Bruegel likely drew the symbol of two chained monkeys from Quattrocento Italian artist Gentile da Fabriano's Adoration of the Magi. In that work, two monkeys are seen similarly chained under the central arc. Simultaneously paralleling and reinventing the meaning of the monkeys in Gentile's work, Bruegel used the chained monkeys to symbolize the follies of men and how they chain themselves and each other, according to art critic Kelly Grovier.[2] Margaret A. Sullivan of Montana State University corroborates, stating that the two monkeys are seen as a "small allegory" of "foolish sinners, and their imprisonment is the result of an immoderate attitude towards material wealth." Specifically, Sullivan finds that the left monkey symbolizes avarice and greed while the right monkey represents prodigality.

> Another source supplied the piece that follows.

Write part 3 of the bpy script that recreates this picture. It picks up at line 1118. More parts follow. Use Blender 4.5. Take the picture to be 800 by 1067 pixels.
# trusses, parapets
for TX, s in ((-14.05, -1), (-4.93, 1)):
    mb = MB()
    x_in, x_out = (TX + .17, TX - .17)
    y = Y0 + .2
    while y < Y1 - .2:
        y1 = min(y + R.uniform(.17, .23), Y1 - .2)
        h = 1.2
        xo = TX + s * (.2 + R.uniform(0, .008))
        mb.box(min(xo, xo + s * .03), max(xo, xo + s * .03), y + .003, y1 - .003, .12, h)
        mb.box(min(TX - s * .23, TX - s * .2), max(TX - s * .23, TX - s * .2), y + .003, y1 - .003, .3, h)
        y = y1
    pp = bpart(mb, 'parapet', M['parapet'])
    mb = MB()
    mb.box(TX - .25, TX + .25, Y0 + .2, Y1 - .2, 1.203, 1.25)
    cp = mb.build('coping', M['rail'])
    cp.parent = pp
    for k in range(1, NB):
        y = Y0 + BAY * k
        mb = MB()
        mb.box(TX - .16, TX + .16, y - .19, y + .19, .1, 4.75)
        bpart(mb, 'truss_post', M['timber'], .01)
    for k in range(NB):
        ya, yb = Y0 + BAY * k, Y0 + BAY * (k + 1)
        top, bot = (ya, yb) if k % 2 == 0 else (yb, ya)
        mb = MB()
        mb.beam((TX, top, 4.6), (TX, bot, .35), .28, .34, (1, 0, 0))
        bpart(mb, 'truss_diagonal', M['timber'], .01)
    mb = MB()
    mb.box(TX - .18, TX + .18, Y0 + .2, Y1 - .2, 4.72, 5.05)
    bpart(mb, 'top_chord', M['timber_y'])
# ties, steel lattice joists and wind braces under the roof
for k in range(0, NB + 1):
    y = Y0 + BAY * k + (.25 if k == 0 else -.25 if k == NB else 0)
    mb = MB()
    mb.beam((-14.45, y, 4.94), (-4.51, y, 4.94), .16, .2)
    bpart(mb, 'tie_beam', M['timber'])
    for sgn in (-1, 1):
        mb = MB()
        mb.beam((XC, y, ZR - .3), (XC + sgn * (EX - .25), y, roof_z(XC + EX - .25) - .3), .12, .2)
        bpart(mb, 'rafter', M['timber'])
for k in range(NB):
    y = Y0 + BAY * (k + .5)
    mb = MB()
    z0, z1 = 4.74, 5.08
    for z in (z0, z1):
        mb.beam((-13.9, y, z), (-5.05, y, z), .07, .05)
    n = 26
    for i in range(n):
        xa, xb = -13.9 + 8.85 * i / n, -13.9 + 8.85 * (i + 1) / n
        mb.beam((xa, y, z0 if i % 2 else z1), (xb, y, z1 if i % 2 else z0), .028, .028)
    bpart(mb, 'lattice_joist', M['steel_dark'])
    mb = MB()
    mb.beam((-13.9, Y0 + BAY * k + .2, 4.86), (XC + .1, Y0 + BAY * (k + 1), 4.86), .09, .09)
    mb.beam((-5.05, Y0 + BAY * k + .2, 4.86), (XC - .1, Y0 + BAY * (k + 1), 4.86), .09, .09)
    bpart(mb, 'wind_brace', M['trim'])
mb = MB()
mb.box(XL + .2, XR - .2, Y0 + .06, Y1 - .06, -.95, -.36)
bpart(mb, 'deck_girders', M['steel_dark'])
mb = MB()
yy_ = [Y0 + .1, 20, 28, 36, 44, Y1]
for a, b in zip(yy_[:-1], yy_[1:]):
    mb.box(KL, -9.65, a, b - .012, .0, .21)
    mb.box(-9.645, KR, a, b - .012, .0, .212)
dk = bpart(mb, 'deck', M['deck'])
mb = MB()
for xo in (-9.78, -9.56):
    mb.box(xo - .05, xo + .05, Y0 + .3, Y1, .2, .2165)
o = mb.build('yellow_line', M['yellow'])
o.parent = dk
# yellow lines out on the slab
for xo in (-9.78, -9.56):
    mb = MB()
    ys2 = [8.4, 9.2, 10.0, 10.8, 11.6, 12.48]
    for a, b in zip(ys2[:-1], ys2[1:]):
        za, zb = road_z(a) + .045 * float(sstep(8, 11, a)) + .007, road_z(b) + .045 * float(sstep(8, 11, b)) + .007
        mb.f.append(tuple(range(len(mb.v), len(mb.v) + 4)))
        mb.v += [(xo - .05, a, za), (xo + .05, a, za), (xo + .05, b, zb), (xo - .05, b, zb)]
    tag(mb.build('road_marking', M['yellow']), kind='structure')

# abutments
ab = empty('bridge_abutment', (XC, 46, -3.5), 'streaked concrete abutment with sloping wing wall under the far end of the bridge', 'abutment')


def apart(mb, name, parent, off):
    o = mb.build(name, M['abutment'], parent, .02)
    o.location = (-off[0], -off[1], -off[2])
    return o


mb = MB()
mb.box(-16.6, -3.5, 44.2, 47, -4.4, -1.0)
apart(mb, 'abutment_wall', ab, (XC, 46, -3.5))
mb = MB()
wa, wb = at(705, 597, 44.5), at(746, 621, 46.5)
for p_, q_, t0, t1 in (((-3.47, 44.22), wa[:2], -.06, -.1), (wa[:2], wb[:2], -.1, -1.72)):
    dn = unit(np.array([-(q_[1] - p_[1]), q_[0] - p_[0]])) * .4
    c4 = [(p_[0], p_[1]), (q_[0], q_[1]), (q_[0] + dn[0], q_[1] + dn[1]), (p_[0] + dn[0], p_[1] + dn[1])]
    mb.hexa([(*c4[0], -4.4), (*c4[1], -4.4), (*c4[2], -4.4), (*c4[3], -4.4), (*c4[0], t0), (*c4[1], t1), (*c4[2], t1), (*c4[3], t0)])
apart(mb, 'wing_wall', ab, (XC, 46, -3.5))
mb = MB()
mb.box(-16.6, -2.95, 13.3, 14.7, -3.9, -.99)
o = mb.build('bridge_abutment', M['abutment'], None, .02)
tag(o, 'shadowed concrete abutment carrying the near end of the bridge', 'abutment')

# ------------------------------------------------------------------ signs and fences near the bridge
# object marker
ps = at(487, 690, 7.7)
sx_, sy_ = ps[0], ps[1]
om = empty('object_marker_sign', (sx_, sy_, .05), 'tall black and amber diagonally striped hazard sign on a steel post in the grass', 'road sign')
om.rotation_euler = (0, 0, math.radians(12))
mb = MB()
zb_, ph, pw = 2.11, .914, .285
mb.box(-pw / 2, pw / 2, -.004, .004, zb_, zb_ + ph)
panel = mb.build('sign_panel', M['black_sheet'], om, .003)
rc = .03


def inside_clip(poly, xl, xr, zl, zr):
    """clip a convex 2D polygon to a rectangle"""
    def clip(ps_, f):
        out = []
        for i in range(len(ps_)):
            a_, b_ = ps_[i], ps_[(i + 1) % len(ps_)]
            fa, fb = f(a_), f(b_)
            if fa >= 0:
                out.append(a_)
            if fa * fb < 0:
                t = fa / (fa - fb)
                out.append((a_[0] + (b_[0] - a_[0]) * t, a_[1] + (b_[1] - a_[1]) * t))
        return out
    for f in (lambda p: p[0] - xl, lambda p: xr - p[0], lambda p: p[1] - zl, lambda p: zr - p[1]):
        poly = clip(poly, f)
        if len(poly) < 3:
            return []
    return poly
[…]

Sullivan drew these conclusions based on observations that Two Monkeys exhibits a "fundamental resemblance" to another of Bruegel's paintings, Dull Gret (Mad Meg).[3]
To mark the 450th anniversary of Bruegel's death, Two Monkeys, along with other works, was exhibited in Bruegel - The Hand of the Master in the Kunsthistorisches Museum, Vienna from October 2, 2018–January 13, 2019. For the exhibition, the Gemäldegalerie performed an in-depth technical analysis of the painting from January–August 2017. Examination methods included tree-ring dating; stereomicroscope investigation; and UV radiation, X-ray imaging, infrared reflectography, and X-ray fluorescence analyses. As a result, museum restorer and copyist Bertram Lorenz was able to reconstruct the painting.[4]
Polish poet and Nobel Prize laureate Wisława Szymborska wrote the poem "Two Monkeys by Bruegel" describing her reaction to the painting.[5]